In the previous session on Friday, the 30-share index gained momentum as the session progressed to close 114 points (0.19 per cent) higher at 60,950. Similarly, the broader NSE Nifty rose 64 points (0.36 per cent) to 18,117.


Foreign institutional investors (FIIs) were net buyers in the Indian capital market on Friday as they bought shares worth Rs 1,436.25 crore, as per exchange data.


International oil benchmark Brent crude was trading 1.19 per cent lower at $97.45 per barrel.


In Asian markets, bourses in Tokyo, Shanghai, Hong Kong and Seoul were trading with gains. Equities on Wall Street ended significantly higher in the previous session on Friday.

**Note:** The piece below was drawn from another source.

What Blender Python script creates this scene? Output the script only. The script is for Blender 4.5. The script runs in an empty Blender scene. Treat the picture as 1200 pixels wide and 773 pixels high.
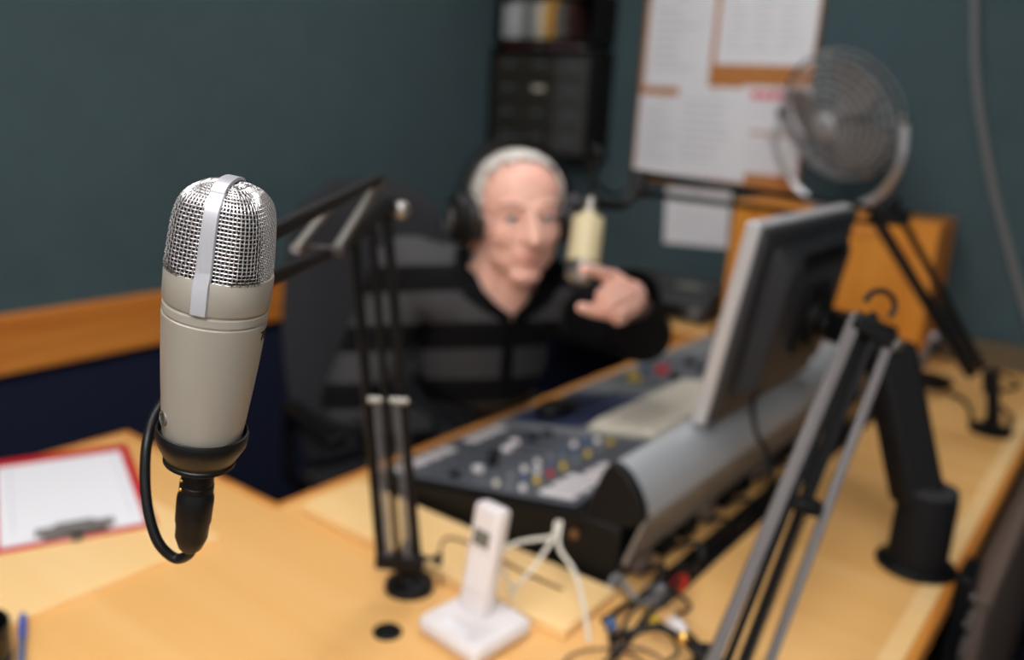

After withdrawing funds in the last two months, foreign investors came back strongly in the first week of November and infused Rs 15,280 crore in Indian equities in hopes that US Federal Reserve would go soft on rate hikes.


Going forward, Foreign Portfolio Investors (FPIs) flows are expected to remain volatile in the near-term given the headwinds in terms of monetary tightening, and geo-political concerns among others, Shrikant Chouhan, Head of Equity Research (Retail), Kotak Securities, said.


Chief Economic Adviser V Anantha Nageswaran has said India is encountering global shocks with a position of strength backed by far better household, corporate and financial sector balance sheets and its medium-term growth outlook is good.


Meanwhile, the rupee gained 13 paise to 82.20 against the US dollar in early deals on Monday.